Industry will not be able to cope with a near-trebling of the annual cut over a two year period because of infrastructural bottlenecks and shortages in machinery and skills. However, even if only a proportion of this spike in harvesting occurs, it will depress profits for some time. A flooded market will reduce revenue and a shortage of logging gangs and congestion will increase costs. Other disadvantages will be a loss of opportunity to attract investment in local timber processing and a blow-out in government’s greenhouse gas budget.

Learn from the past

It will not be the first time that New Zealand has had to cope with a bulge of maturing trees like this. During the Depression the national new planting rate surged from a few thousand hectares a year to 37,000 by 1930 and then rapidly fell back to the old level, staying there for 25 years. However the implied surge in harvesting from about 1 million to 18 million cubic metres a year in the late 1950s did not happen.

This was because the spike was converted to a sustainable yield, letting the age at which the trees were harvested climb to 55 years and greatly increasing the new planting rate. The ownership structure at the time made this easy to do. Half of the depression-planted forests were owned by the government and managed by the Forest Service, and almost all the rest was owned by a few large companies that merged to become NZ Forest Products Limited.

Consolidation a problem

It is possible to transform the looming spike in wood yield currently forecast for the 2020s into a sustainable yield. However almost all the wood is owned by an estimated 15,000 small scale private owners, so it is going to be extremely difficult to control wood yields and increase new planting rates.

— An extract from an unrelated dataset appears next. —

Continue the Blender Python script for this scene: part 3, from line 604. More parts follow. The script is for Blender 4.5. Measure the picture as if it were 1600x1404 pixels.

To achieve sustainability, and at the same time substantial economies of scale, the estimated 15,000 forests need to be aggregated into much larger management units. This might be achieved by some owners buying others out, or by some proprietors retaining ownership and forming forestry cooperatives.

However any such consolidation is impeded by the effects of the Income Tax Act. This requires a seller to declare the sale of standing timber income when it occurs, but only allows the buyer to deduct the ‘cost of timber’ when that timber is actually harvested. Usually the time value of holding money and the loss of money value due to inflation associated with it, creates irreconcilable value differences between potential buyers and sellers. This kills any interest in aggregating forest ownership or exchanging cutting rights for shares in a forest cooperative.

Successful seminar

The forestry industry needs to work with the government to circumvent this tax problem. In addition, each of the estimated 15,000 owners will have to be identified and worked with. An agency will be needed to explain good forest practice to the owners and the opportunities available to establish mutually beneficial business relationships. It will also be necessary to ensure that the national new planting rate increases from its current inadequate level of about 5,000 hectares a year to around 25,000 hectares a year.

All these issues were considered in much more depth at the seminar on forestry reorganisation held in Parliament at the end of September. Several forest owners from France demonstrated how they worked together with the thousands of other small scale forest owners to maximise individual profit from an 800,000 hectare cooperative forest and reduce risks. They provided a vision of where the New Zealand small scale private forest sector could be in a 20 years time.

The following article summarises the proceedings of this seminar and provides edited versions of the main presentations. This is just a start. It is time to start worrying about how we are going to manage that wall of wood.